奪われた野に春を想う2020年07月04日 11:59

「コロナ禍」の中、少し前から白水社のWebマガジンを時々読んでいる。「忘却の野に春を想う」と題した往復書簡だが、この題名にピンと来る人もいるだろう。植民地時代を生きた朝鮮半島の詩人李相和(イ・サンファ)が書いた詩『奪われた野にも春は来るか』から採られたものである。その第一信に著者の姜信子さんはこう書いた。「風土を奪われ風土を忘れ都市に生きる「コメ難民」の閉ざされた近代が、風土に生きながら風土を奪われゆく日本の「内なる植民地」の民の近代とひとつながりの大きな流れとなる、今までとはちがう近代の風景」。
 それは、日本国内の米騒動を植民地朝鮮での産米増殖により解決させようとした結果、土地を手放さざるを得ずに流民化した“コメ難民”が大量に内地へ渡ってきた歴史と、植民地を失い新たなコメの供給地を担わされた戦後の東北がつながって見えるということでもある。以後に続く往信のやりとりの中で、“奪われた野”は様々な展開をみせる。東北から沖縄・済州島を巡り谷中・水俣へと続く。その旅の一部は一昨年から続く東京西荻窪の忘日舎で開かれる“語り”の会「旅するカタリ」で私も何度か耳にした。

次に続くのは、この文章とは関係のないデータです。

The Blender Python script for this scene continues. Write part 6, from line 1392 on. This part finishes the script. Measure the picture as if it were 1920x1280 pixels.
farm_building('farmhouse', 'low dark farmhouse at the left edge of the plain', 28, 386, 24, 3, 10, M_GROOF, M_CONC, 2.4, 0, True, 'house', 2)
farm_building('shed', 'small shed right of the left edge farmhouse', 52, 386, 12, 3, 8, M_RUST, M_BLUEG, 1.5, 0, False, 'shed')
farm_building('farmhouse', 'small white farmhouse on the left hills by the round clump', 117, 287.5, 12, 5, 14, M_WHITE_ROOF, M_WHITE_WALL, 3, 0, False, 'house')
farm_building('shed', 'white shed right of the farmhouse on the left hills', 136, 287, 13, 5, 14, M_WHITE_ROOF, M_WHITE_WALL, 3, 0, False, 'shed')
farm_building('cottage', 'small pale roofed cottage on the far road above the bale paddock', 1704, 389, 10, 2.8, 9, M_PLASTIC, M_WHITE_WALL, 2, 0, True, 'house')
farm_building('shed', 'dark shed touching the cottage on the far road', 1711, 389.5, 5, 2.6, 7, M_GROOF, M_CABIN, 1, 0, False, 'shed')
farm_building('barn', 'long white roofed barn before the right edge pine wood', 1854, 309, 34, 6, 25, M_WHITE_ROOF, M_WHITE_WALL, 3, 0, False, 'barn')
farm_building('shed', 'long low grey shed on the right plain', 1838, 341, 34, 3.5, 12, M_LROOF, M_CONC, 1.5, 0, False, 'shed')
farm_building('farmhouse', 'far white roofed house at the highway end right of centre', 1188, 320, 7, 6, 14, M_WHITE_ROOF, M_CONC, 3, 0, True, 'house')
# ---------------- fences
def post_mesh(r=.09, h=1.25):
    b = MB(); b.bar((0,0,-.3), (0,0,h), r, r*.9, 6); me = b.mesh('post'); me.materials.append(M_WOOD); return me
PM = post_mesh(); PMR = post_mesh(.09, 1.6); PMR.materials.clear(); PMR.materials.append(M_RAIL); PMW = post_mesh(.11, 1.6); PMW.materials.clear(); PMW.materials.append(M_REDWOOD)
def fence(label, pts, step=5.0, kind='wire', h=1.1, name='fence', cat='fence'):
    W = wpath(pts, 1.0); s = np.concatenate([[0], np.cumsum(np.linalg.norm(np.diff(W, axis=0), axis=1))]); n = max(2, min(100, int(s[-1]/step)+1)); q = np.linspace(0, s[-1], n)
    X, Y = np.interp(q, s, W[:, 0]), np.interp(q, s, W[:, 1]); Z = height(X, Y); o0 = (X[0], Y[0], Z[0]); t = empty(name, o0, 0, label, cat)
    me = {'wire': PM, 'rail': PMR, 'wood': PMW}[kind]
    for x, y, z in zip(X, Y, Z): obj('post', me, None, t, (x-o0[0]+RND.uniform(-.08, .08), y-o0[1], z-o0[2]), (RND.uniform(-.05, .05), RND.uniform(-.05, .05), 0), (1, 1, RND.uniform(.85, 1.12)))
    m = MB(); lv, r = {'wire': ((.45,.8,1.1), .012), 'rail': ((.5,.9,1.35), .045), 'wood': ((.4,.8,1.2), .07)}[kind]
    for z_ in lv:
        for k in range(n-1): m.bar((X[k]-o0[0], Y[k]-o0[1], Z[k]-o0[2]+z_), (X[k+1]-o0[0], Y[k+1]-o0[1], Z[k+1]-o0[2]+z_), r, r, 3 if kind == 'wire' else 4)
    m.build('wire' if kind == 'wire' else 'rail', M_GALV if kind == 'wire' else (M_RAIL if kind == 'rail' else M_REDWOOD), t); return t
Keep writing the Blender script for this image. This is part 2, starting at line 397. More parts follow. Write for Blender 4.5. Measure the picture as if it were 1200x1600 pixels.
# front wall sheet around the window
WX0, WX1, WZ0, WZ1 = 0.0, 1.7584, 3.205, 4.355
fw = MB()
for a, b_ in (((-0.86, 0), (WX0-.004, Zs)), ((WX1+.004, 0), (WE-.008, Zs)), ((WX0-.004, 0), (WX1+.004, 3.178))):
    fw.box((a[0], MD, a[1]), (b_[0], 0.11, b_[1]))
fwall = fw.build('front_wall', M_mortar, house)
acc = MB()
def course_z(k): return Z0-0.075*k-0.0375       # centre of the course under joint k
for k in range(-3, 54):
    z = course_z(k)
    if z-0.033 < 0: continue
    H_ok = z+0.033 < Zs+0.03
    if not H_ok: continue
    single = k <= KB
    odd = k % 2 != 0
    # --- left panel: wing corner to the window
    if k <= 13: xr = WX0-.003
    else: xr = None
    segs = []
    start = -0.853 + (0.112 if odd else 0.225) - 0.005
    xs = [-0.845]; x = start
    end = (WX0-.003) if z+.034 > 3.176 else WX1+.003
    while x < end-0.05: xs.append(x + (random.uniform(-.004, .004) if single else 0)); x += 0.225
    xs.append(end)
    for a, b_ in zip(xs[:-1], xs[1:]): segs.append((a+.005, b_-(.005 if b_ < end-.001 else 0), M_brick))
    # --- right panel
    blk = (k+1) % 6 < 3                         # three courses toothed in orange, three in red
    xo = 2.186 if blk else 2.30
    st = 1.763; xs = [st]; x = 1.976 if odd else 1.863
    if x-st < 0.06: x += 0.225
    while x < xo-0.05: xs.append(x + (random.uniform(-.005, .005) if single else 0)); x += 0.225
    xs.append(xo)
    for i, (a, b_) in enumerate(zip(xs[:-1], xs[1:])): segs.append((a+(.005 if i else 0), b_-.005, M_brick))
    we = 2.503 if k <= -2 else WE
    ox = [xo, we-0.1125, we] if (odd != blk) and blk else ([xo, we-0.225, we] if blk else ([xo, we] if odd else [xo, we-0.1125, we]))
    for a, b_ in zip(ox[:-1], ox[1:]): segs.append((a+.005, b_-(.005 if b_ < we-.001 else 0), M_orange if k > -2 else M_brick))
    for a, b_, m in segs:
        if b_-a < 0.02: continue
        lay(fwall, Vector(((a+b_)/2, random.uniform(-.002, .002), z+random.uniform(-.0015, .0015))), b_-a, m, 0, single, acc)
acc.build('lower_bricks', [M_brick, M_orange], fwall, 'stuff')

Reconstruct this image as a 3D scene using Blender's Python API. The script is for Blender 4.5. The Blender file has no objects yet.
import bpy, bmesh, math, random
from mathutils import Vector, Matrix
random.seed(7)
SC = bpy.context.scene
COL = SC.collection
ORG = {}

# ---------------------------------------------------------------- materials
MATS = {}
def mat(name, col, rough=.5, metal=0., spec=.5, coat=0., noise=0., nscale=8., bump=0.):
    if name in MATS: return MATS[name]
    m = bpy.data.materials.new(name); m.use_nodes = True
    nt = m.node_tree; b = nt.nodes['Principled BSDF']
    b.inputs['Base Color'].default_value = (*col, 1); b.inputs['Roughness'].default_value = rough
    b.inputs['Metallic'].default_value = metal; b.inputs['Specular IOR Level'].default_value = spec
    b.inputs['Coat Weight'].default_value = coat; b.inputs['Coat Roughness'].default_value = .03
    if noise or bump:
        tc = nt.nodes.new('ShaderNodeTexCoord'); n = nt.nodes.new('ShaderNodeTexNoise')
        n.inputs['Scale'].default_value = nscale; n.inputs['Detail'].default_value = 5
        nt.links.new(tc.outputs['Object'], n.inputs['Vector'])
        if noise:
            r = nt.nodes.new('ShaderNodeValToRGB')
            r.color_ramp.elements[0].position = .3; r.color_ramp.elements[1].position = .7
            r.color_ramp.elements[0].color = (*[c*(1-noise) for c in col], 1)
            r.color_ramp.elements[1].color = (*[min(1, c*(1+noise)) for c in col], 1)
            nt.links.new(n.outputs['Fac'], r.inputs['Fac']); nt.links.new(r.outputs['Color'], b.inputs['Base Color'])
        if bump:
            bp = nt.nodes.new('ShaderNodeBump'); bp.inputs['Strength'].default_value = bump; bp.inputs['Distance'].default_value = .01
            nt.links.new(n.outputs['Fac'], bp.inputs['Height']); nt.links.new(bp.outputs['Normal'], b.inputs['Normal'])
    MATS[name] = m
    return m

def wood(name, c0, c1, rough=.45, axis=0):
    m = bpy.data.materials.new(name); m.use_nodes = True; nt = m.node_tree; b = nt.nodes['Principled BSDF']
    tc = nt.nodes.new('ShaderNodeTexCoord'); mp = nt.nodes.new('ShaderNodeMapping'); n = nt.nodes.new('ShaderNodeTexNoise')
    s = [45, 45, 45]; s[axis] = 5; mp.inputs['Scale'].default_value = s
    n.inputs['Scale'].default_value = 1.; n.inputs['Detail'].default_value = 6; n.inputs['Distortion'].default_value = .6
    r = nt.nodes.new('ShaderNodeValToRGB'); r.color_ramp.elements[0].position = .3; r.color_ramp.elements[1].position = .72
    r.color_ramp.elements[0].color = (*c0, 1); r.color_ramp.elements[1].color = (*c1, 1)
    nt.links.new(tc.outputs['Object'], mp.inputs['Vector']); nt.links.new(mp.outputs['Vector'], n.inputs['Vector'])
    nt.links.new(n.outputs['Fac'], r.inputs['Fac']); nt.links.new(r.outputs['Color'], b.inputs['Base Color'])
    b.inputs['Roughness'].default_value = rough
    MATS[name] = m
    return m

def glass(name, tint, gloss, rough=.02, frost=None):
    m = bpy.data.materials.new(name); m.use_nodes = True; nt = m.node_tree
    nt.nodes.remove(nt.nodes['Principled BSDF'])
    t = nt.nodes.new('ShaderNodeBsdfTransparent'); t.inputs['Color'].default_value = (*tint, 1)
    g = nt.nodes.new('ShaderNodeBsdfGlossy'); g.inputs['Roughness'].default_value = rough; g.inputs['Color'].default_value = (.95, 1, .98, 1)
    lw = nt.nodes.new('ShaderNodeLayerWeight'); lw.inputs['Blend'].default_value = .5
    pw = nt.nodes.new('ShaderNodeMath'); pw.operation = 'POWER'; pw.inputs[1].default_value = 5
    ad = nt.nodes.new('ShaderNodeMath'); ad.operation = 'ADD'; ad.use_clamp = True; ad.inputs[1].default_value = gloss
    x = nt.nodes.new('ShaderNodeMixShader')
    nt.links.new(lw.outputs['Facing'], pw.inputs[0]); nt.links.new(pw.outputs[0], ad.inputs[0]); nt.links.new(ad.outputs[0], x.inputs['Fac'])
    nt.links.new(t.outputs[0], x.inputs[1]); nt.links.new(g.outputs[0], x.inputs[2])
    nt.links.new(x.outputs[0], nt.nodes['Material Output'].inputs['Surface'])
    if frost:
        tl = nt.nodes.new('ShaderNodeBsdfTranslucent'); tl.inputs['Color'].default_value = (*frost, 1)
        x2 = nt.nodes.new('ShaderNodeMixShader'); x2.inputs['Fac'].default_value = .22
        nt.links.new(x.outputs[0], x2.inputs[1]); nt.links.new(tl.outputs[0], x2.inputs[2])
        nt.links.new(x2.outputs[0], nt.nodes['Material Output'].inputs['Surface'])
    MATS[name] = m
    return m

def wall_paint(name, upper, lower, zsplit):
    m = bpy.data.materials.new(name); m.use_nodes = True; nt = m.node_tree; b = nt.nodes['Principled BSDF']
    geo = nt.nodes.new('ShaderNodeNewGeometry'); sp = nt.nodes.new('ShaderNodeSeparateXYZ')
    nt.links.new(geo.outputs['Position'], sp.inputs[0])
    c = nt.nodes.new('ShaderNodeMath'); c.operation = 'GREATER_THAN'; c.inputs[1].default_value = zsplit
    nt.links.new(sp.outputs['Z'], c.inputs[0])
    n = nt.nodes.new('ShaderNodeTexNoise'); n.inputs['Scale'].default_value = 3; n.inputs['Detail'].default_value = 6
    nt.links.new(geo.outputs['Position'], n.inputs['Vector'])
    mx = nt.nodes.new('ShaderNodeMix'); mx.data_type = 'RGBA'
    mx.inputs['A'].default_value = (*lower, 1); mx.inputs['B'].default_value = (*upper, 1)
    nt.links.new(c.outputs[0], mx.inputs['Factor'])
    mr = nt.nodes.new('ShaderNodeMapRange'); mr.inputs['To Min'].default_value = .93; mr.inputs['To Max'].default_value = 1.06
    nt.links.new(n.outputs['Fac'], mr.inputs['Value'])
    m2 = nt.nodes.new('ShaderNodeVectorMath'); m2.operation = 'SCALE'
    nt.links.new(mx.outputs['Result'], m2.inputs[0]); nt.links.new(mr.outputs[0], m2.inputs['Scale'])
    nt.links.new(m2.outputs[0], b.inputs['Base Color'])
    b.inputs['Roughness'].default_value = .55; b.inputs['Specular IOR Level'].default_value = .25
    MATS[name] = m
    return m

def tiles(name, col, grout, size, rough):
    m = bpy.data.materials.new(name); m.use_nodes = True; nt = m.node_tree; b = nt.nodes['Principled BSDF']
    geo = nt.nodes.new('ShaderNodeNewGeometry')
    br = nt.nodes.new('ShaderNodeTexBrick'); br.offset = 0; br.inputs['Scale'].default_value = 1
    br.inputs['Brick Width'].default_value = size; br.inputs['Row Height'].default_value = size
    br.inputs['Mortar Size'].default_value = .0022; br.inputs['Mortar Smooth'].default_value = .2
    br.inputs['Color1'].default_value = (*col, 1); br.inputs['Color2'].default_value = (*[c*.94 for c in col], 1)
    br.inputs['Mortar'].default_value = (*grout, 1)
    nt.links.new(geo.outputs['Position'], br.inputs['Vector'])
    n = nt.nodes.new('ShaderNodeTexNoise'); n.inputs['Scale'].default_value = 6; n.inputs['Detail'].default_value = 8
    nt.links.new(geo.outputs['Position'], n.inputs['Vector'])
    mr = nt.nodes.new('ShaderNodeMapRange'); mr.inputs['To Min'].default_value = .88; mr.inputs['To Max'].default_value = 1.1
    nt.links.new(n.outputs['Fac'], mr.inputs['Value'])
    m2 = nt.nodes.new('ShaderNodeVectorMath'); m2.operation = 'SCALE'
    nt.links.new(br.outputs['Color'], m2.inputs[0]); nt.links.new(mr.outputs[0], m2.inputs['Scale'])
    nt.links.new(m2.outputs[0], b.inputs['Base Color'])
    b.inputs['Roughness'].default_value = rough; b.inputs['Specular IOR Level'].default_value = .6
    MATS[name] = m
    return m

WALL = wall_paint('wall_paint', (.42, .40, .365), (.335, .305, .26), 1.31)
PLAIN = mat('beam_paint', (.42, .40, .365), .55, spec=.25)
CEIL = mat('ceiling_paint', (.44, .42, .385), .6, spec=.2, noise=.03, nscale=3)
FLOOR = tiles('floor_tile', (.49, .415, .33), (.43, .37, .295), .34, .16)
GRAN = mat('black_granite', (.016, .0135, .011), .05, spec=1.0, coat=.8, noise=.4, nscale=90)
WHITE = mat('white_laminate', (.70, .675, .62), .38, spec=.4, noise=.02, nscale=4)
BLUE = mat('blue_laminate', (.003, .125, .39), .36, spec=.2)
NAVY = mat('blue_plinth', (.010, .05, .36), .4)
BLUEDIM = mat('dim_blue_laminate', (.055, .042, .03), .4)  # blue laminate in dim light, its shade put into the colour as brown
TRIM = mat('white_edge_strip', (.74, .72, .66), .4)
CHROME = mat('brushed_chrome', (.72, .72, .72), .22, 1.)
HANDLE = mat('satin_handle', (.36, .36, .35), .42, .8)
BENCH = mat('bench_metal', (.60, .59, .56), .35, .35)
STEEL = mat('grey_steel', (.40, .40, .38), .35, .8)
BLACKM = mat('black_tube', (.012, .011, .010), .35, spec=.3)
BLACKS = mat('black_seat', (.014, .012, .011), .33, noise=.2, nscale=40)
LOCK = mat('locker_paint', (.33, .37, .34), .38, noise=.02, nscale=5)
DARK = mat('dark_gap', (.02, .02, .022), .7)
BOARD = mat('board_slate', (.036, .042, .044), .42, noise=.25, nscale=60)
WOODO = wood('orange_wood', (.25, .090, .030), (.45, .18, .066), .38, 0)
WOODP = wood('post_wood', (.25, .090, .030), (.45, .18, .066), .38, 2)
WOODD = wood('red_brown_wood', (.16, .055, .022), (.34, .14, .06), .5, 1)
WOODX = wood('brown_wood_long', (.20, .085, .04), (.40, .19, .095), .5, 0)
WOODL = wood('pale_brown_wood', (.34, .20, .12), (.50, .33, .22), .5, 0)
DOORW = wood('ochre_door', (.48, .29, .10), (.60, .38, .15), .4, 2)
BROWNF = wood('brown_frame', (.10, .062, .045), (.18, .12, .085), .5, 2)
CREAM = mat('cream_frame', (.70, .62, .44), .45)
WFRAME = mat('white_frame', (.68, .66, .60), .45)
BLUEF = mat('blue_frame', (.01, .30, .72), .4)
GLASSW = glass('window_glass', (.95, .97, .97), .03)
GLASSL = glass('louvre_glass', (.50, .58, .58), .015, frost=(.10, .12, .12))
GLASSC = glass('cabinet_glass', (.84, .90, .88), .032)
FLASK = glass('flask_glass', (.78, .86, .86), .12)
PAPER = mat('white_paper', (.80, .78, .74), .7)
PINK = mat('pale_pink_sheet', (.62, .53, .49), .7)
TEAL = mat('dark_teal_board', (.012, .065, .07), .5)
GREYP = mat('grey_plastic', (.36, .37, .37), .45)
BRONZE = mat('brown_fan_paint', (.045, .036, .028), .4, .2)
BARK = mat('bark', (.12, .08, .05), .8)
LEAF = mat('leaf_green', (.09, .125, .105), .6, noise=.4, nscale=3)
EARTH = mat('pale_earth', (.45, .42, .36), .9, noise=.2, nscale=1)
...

それは、今この文章を書いている同じ時間帯に現在進行形で行われていて、私のごく小さな個人的事情で参加をキャンセルしてしまったが、この往復書簡第十九信の最後、石牟礼道子『苦界浄土』より「草の親」も実演されたはずだ。人災を含む「コロナ禍」で奪われてしまった東京の風景の中で…。
 『奪われた野にも春は来るか』。同じ題名で開かれた7年前の写真展を取材したドキュメンタリー番組で写真家鄭周河が次のように述べている。「朝鮮語には「春」という音に「見る」という意味があるのです。「直視する、しっかり見る」そういう意味です。「しっかり見る」ことは、「考える」ということを意味するのではないでしょうか。(中略)春がないからこそ、私たちは春を待つのではないか。失われた春は、与えられるのではなく取り返すのです」
 変わらない風景から失われたものを探す。日常の中にある不安の兆しに目を向けることから学ぶ。そして、お互いが共有する経験と知識を持つことで目に見えないものが見えるようになるという、福島を何度も訪ねた韓国人写真家の言葉からも、“カタリ”の声が聞こえてくる。